Sobhraj's motives for returning to Nepal remain unknown, although arrogance and need for attention likely had a part in it. He appealed the conviction, claiming he was sentenced without trial. In September, his lawyer announced Sobhraj's wife in France would file a case against the French government before the European Court of Human Rights, for refusing to provide him with any assistance. His conviction was confirmed in 2005 by Kathmandu's Court of Appeals.
Current status
In late 2007, news media reported that Sobhraj's lawyer had appealed to the current French president, Nicolas Sarkozy, for intervention with Nepal.
In 2008, Sobhraj announced his engagement to Nihita Biswas (aged 20) from Nepal. On 7 July 2008, issuing a press release through his fiancée Nihita, he claimed that he was never convicted of murder by any court and asked the media not to refer to him as a serial killer. Later, it was claimed that he married his fiancée on October 9, 2008, on the occasion of Bada Dashami, a Nepalese festival, in a much famed, but not publicised, wedding that took place in the jail itself.
On the following day, Nepalese jail authorities dismissed the claim of his marriage. They said that Nihita and her family had been allowed to conduct a tika ceremony, along with the relatives of hundreds of other prisoners. They further claimed that it was not a wedding but part of the ongoing Dashain festival, when elders put the vermilion mark on the foreheads of those younger to them to signify their blessings.
In July 2010, the Supreme Court of Nepal postponed the verdict on an appeal filed by Sobhraj against a district court's verdict sentencing him to life imprisonment for the murder of American backpacker Connie Jo Bronzich in 1975. Sobhraj had appealed against the district court's verdict in 2006, calling it unfair and accusing the judges of racism while handing out the sentence.
On July 30, 2010 the Nepalese Supreme Court upheld the verdict issued by the district court in Kathmandu of a 20-year life term for the murder of US citizen Connie Jo Bronzich and another year plus a Rs 2,000 fine for using a fake passport to travel.

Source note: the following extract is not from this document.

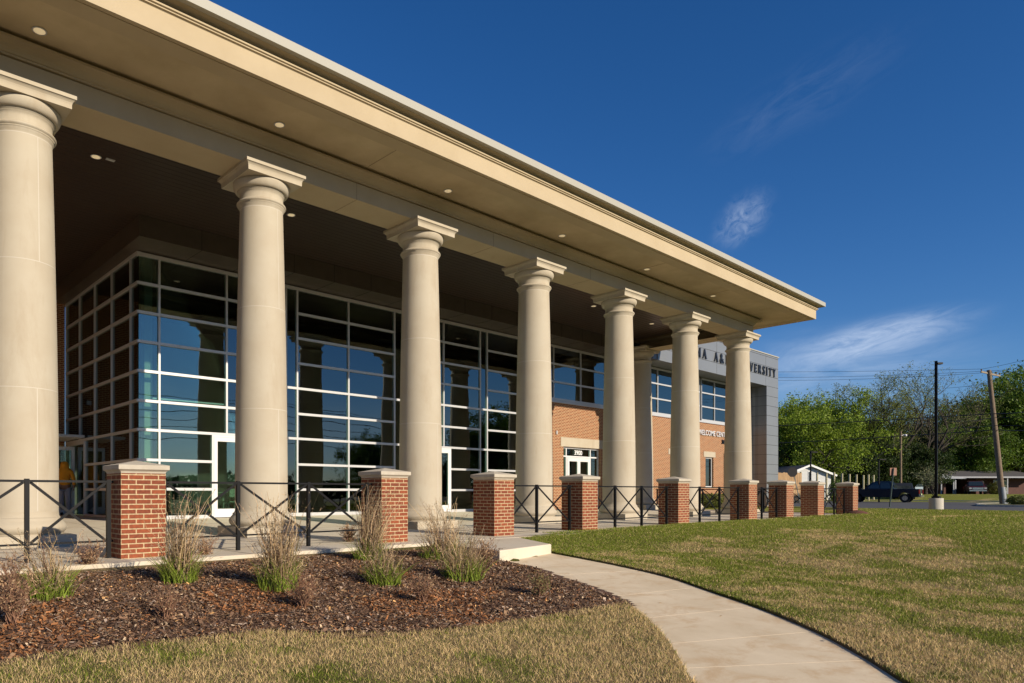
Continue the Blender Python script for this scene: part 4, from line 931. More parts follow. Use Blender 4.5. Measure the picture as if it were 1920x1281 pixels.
# ------------------------------------------------------------------ trees
def leaf_cloud(C, size, tint, r, stretch=.6):
    k = len(C); a1 = r.normal(0, 1, (k, 3)); a1 /= np.linalg.norm(a1, axis=1)[:, None]; a2 = np.cross(a1, r.normal(0, 1, (k, 3))); a2 /= np.linalg.norm(a2, axis=1)[:, None]
    s_ = size * r.uniform(.6, 1.4, (k, 1)); V = np.stack([C - a1 * s_, C + a2 * s_ * stretch, C + a1 * s_, C - a2 * s_ * stretch], 1).reshape(-1, 3)
    return V, np.arange(4 * k).reshape(-1, 4), np.repeat(tint, 4, 0)
def make_tree(name, seed, H, crown, leaves, lsize, tint, trunk_r, forks=5, base_h=.22, upright=.5, sparse=.5, low=0.0, scat=.34, thick=.62):
    """returns (trunk mesh, crown mesh) in the tree's own metres"""
    rd = random.Random(seed); r = np.random.default_rng(seed); m = MB(); ends = []
    def br(p, d, L_, rad, dep):
        pts = [p]; q = p.copy(); dd = d.copy(); rads = [rad]; K = 5
        for k in range(K):
            dd = (dd + Vector((rd.gauss(0, .13), rd.gauss(0, .13), rd.gauss(.04 * upright, .07)))).normalized(); q = q + dd * L_ / K; pts.append(q.copy()); rads.append(rad * (1 - .5 * (k + 1) / K))
        m.tube(pts, rads, 7 if dep > 2 else 4, cap=False)
        if dep <= 1: ends.extend(pts[1:])
        elif dep == 2: ends.extend(pts[3:])
        if dep > 0:
            nb = rd.choice((3, 4)) if dep > 1 else 4
            for k in range(nb):
                i = rd.choice((2, 3, 4, 5)) if k else 5; side = Vector((rd.gauss(0, 1), rd.gauss(0, 1), rd.gauss(.15, .45))).normalized()
                br(pts[i], (dd * .75 + side * (.75 if dep > 1 else .9) + Vector((0, 0, .25 * upright))).normalized(), L_ * rd.uniform(.52, .78), rads[i] * thick, dep - 1)
    tp = [Vector((0, 0, -.2))]; q = Vector((0, 0, 0)); hb = H * base_h
    for k in range(3): q = Vector((rd.gauss(0, .02) * H * k * .4, rd.gauss(0, .02) * H * k * .4, hb * (k + 1) / 3)); tp.append(q)
    m.tube(tp, [trunk_r * 1.25, trunk_r * 1.02, trunk_r * .95, trunk_r * .88], 10)
    for k in range(forks):
        a = 6.283 * k / forks + rd.gauss(0, .3); s_ = rd.uniform(.35, .95) * crown / H * 1.6 if k else .1
        br(tp[-1], Vector((math.cos(a) * s_, math.sin(a) * s_, 1)).normalized(), (H - hb) * rd.uniform(.36, .46), trunk_r * .6, 3)
    E_ = np.array([list(e) for e in ends]); E_[:, 2] = np.maximum(E_[:, 2], hb * .7)
    # squeeze into the wanted envelope
    sc = crown / np.percentile(np.hypot(E_[:, 0], E_[:, 1]), 92); sz = (H * .96) / np.percentile(E_[:, 2], 98.5)
    V = np.array(m.v); V[:, 0] *= np.where(V[:, 2] > hb, sc, 1); V[:, 1] *= np.where(V[:, 2] > hb, sc, 1); V[:, 2] = np.where(V[:, 2] > hb, hb + (V[:, 2] - hb) * (H * .96 - hb) / (H * .96 / sz - hb), V[:, 2]); m.v = [tuple(p) for p in V]
    E_[:, 0] *= sc; E_[:, 1] *= sc; E_[:, 2] = hb + (E_[:, 2] - hb) * (H * .96 - hb) / (H * .96 / sz - hb)
    if low:                                                   # hanging lower boughs fill the skirt of the crown
        q_ = E_[r.integers(0, len(E_), int(len(E_) * low))].copy(); f_ = r.uniform(0, 1, len(q_)); q_[:, 2] = H * .2 + (q_[:, 2] - H * .2) * (.12 + .75 * f_); q_[:, :2] *= (.75 + .35 * r.random(len(q_)))[:, None]; E_ = np.vstack([E_, q_])
    cl = E_[r.permutation(len(E_))[:max(8, int(len(E_) * (1 - sparse)))]]
    k = r.integers(0, len(cl), leaves); C = cl[k] + r.normal(0, 1, (leaves, 3)) * np.array([scat, scat, scat * .7]) * (H / 12)
    tone = np.repeat(r.uniform(.65, 1.35, (len(cl), 1)), 1, 0)[k]; T = np.array([tint]) * tone * r.uniform(.7, 1.3, (leaves, 1)) + r.normal(0, .006, (leaves, 3)); T = np.clip(T, .004, 1)
    Vl, Fl, Tl = leaf_cloud(C, lsize, T, r)
    return m, (Vl, Fl, Tl)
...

The seizure of all his properties was also ordered by the court. His mother-in-law/lawyer and his wife, Nihita, expressed that they were dissatisfied with the verdict and Thapa claimed that Sobhraj had been "denied" justice.
Sobraj currently has another case pending against him in the Bhaktapur district court for the murder of Laurent Armand Carrière, a Canadian-born tourist.